**INPUT DATA**
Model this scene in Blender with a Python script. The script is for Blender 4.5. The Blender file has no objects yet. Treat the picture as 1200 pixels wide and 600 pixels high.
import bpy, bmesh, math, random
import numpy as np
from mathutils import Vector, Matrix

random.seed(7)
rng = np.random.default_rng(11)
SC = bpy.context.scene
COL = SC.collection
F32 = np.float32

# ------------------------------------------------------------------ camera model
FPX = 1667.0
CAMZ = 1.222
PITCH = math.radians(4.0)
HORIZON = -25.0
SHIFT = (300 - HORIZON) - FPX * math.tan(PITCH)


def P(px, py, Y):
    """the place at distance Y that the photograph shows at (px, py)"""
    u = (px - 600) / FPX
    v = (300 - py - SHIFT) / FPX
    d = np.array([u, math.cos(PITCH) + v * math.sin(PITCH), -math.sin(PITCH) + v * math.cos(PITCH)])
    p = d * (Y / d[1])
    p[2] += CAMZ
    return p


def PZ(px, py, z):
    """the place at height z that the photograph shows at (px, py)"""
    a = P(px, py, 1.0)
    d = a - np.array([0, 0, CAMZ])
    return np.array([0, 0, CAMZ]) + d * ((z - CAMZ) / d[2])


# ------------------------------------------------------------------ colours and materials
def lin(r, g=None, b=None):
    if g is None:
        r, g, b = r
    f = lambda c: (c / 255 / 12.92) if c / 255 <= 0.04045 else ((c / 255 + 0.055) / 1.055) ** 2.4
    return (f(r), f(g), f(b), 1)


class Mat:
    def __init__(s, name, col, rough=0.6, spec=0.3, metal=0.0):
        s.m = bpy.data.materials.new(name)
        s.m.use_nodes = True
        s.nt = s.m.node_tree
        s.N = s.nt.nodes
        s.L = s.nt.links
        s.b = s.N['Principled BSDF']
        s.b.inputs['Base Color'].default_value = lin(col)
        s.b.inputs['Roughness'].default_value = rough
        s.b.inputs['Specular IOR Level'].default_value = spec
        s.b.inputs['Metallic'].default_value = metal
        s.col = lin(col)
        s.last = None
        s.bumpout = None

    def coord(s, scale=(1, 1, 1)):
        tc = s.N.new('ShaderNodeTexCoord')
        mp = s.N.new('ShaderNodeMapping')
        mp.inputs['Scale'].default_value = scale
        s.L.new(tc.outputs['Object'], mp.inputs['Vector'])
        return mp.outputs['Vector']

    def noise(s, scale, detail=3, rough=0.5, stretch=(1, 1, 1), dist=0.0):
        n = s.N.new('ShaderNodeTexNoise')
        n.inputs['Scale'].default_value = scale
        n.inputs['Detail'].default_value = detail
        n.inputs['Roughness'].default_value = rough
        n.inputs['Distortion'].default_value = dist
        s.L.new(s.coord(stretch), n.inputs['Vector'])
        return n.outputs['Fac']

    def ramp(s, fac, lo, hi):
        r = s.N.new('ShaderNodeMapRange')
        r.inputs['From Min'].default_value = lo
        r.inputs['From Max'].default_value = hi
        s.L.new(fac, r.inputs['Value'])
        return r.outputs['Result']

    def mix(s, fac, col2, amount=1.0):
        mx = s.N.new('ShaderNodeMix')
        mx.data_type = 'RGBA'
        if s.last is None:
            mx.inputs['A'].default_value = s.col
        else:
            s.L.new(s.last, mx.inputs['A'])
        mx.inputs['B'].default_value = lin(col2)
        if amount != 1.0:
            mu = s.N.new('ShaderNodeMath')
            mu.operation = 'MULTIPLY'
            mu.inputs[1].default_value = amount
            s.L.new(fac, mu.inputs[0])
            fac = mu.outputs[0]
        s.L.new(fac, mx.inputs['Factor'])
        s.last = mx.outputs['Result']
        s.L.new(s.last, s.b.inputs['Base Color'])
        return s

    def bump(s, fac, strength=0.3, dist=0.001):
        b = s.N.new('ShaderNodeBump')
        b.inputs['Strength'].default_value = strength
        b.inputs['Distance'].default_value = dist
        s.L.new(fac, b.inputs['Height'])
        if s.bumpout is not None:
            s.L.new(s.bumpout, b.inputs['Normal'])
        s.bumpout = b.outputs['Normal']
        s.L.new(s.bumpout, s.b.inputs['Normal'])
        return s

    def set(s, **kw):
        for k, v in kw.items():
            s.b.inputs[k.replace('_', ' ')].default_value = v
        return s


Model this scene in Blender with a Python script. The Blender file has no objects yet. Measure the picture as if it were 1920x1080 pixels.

**INSTRUCTIONS TO FOLLOW**
State the number of lines that contain the string "Blender", with no other words.

**SOLUTION TO THE EXERCISE**
2